Calls for sanctions against Turkey and Qatar
Five years have passed since the devastating terrorist attacks in France. In January 2015, deadly violent incidents took place in Paris inside both the Charlie Hebdo offices and at a kosher supermarket. In the same year, in November, Paris again faced attacks at the Stade de France and the Bataclan theatre. On Bastille Day, July 14, 2016, there was a further attack in the city of Nice, on the French Cote d’Azur.
Yet again the French public have been shaken in recent weeks by a series of horrific terrorists’ knife attacks. On 26 September 2020, two people were stabbed and seriously hurt in Paris by a Pakistani immigrant who had entered the country fraudulently and illegally. The attack happened near the former offices of Charlie Hebdo, where the Islamist militants had carried out the attack of 2015.
On 16 October, an Islamic fundamentalist beheaded a secondary school teacher Samuel Paty who used controversial cartoons published by Charlie Hebdo in his classes.
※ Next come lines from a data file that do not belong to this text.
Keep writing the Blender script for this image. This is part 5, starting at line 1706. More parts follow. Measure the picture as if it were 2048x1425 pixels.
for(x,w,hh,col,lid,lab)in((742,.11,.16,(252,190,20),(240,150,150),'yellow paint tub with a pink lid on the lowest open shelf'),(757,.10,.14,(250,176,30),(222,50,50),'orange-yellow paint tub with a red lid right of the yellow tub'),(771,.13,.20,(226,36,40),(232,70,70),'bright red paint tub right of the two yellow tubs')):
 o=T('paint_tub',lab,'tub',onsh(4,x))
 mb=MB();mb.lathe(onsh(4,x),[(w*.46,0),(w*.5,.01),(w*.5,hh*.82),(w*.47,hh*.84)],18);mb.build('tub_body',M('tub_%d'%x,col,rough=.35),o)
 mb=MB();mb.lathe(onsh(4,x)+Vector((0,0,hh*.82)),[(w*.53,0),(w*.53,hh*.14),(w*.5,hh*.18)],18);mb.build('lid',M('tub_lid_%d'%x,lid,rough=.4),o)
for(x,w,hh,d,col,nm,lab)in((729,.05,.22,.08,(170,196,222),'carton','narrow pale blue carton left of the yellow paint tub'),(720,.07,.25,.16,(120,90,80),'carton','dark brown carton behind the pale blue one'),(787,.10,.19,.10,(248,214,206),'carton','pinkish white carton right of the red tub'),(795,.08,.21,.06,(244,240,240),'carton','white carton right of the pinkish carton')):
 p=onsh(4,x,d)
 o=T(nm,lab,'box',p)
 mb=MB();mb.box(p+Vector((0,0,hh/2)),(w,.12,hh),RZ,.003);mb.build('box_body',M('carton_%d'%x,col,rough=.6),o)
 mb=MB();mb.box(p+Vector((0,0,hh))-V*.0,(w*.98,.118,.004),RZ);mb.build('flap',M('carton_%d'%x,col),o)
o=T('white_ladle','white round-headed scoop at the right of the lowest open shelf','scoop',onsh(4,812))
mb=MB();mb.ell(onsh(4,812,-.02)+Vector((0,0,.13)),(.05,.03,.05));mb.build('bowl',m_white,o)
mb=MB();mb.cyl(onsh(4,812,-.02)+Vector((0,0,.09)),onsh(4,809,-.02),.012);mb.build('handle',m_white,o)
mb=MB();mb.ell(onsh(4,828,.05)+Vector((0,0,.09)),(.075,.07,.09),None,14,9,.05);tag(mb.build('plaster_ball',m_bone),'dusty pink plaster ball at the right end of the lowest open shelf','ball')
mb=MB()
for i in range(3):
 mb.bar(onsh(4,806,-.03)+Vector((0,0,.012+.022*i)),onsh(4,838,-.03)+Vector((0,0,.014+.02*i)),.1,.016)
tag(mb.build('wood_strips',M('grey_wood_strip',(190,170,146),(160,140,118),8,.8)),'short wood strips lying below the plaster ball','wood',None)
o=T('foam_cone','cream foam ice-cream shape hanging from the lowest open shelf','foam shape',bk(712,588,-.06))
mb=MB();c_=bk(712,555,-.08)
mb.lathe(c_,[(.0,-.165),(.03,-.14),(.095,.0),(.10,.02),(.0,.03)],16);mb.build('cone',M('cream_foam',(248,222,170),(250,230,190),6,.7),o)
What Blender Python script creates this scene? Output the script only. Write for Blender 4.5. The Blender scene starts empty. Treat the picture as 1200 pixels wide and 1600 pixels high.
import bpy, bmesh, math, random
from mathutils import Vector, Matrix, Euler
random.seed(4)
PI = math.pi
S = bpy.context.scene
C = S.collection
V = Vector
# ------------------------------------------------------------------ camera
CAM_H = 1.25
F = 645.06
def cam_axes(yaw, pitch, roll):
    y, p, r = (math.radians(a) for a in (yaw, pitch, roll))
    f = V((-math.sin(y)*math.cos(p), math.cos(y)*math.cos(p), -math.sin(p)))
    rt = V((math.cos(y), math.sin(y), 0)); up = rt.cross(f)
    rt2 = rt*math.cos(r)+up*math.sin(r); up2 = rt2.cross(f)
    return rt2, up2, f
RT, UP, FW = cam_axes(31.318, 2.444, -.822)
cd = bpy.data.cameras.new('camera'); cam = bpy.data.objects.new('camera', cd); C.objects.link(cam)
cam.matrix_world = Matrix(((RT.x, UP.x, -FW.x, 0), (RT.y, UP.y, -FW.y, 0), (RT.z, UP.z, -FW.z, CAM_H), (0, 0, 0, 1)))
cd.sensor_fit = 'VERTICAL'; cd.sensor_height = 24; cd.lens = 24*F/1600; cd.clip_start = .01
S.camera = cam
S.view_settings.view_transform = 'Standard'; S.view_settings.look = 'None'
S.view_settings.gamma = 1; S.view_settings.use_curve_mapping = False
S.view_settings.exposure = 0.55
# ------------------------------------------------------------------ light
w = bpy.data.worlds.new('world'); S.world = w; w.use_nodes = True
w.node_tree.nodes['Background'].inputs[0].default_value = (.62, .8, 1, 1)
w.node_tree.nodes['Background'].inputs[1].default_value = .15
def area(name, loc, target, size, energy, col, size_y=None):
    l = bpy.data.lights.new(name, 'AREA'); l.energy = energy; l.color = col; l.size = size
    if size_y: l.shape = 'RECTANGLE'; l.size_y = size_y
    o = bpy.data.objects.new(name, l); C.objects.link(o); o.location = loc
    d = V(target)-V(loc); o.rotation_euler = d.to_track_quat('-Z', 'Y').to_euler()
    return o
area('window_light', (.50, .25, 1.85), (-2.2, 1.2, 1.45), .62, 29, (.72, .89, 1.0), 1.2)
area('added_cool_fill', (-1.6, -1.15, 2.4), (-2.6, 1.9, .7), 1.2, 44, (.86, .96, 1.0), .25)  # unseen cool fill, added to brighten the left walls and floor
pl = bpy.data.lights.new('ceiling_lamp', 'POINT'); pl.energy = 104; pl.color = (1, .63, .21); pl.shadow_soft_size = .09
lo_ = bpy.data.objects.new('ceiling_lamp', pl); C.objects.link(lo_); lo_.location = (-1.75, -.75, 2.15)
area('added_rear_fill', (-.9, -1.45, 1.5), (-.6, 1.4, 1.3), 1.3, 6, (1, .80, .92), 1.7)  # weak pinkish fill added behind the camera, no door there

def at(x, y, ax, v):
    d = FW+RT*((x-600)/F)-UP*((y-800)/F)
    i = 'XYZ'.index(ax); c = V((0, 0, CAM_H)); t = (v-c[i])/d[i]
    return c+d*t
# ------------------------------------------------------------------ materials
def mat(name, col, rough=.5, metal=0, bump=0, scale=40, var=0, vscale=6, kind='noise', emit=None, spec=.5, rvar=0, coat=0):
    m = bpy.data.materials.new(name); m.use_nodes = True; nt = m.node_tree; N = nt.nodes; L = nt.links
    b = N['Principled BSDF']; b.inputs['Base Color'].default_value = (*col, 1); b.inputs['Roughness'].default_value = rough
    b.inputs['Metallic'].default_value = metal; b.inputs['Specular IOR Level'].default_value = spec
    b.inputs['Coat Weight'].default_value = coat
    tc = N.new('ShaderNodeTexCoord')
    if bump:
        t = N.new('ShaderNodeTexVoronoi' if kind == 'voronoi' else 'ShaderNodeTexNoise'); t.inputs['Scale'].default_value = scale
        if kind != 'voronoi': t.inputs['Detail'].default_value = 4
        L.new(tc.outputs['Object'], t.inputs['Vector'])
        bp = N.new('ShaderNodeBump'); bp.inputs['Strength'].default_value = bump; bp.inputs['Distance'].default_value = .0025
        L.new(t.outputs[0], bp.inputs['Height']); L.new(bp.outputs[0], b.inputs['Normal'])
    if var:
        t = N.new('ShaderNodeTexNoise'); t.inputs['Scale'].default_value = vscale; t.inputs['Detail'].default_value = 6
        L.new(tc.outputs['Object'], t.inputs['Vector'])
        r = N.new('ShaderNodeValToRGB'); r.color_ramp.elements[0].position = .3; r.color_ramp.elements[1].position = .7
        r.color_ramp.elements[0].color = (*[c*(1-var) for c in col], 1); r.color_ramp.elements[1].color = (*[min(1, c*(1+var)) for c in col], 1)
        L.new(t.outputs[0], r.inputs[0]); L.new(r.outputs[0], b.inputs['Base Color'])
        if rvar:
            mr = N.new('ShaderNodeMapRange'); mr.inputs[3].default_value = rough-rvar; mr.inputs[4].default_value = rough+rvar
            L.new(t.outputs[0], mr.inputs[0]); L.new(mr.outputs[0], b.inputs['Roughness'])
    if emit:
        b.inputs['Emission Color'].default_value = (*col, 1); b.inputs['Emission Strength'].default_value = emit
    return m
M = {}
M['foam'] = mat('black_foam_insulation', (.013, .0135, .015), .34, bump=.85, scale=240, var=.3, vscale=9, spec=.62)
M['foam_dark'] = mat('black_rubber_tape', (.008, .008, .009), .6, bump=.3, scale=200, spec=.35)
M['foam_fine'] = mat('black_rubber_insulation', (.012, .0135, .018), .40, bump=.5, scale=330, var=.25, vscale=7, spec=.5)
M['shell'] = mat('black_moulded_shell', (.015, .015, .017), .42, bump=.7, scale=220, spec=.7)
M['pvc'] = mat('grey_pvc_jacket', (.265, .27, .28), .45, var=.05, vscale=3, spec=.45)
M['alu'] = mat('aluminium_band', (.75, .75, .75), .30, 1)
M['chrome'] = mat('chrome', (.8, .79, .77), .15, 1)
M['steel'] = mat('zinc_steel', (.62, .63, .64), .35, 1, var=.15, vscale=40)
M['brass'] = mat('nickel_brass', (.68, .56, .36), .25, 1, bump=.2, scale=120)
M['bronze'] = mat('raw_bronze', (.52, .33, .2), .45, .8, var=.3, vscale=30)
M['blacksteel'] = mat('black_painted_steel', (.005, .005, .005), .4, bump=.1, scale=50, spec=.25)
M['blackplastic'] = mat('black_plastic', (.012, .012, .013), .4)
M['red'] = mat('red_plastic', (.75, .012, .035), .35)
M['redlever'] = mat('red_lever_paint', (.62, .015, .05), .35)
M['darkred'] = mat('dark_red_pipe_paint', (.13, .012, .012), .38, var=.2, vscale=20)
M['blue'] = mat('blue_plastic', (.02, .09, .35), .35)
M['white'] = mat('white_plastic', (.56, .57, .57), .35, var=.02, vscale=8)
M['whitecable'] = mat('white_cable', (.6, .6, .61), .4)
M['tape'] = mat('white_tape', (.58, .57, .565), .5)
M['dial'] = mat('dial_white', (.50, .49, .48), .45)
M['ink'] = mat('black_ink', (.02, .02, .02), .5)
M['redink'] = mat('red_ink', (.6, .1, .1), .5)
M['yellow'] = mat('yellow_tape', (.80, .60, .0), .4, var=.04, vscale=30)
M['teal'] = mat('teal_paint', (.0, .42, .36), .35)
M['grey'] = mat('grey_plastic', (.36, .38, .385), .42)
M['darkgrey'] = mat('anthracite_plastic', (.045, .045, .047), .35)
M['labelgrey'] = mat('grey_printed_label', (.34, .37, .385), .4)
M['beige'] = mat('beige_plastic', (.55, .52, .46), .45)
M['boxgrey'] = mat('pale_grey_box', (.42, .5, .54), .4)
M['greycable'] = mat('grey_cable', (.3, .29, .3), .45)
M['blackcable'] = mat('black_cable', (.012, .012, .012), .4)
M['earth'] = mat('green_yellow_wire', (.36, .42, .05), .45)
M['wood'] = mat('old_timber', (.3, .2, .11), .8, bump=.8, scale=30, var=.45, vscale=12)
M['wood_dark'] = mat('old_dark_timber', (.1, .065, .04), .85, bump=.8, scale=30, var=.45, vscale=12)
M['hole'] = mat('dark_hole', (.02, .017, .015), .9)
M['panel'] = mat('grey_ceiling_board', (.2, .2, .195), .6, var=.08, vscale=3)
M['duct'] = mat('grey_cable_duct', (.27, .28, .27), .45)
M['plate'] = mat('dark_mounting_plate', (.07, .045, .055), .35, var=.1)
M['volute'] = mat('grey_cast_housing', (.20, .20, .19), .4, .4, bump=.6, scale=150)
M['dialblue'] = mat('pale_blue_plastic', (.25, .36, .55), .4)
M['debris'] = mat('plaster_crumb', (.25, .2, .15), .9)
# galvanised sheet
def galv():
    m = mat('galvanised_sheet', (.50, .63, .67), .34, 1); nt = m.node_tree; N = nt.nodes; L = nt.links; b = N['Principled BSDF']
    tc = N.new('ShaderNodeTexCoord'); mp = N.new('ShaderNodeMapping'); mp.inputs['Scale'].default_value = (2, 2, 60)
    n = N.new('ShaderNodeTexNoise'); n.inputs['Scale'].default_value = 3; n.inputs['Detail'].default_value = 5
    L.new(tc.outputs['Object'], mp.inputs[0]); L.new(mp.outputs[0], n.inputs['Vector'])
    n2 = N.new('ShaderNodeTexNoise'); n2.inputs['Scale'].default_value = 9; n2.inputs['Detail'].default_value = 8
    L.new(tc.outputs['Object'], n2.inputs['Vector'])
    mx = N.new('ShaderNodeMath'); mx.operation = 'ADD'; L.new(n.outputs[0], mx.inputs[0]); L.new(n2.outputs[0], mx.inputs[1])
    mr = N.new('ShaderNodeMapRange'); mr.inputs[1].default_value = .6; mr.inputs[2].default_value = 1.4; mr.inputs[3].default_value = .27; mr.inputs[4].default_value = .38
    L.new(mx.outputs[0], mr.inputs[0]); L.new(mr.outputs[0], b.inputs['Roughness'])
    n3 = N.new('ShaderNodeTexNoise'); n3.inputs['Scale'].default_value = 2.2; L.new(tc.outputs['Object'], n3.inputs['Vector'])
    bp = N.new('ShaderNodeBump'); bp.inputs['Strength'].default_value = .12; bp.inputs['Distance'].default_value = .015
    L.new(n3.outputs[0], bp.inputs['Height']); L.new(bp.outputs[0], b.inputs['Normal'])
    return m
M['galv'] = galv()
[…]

On the morning of 30 October, another extremist attack occurred when a man stabbed three people to death and wounded several others in a church in Nice.
On 2 November, an Islamist gunman went on a deadly rampage in Vienna shooting dead four people and injuring more than 20 others in the city centre before he was killed by police.
Ongoing tragedy and terrorism continues on European soil and Europe struggles to find a common solution to the constant killings of innocent victims at the hand of the terrorists and extremists.
At the same time, the Turkish President Recep Tayyip Erdogan has warned Turkish citizens against buying French goods, amid growing calls across the Muslim world for a boycott stating “I call on my people here. Never give credit to French-labelled goods, don’t buy them”.
In light of this, on 28 October 2020, French Member of the European Parliament (MEP) Jordan Bardella posed a parliamentary question to the European Commission. Following his own statement “over and beyond feeble statements concerning the Turkish President’s ‘unacceptable’ comments”, MEP Bardella requested to know if the Commission is “planning to adopt any real financial or trade sanctions against countries such as Turkey, Pakistan, Kuwait and Qatar, in order to reassert our common values and make European solidarity tangible?”
Over recent months and weeks European parliamentarians have raised increasing concerns regarding terrorism and extremism emanating from countries like Turkey and Pakistan. The European Commission is expected to answer the questions of MEP Bardella in the coming weeks.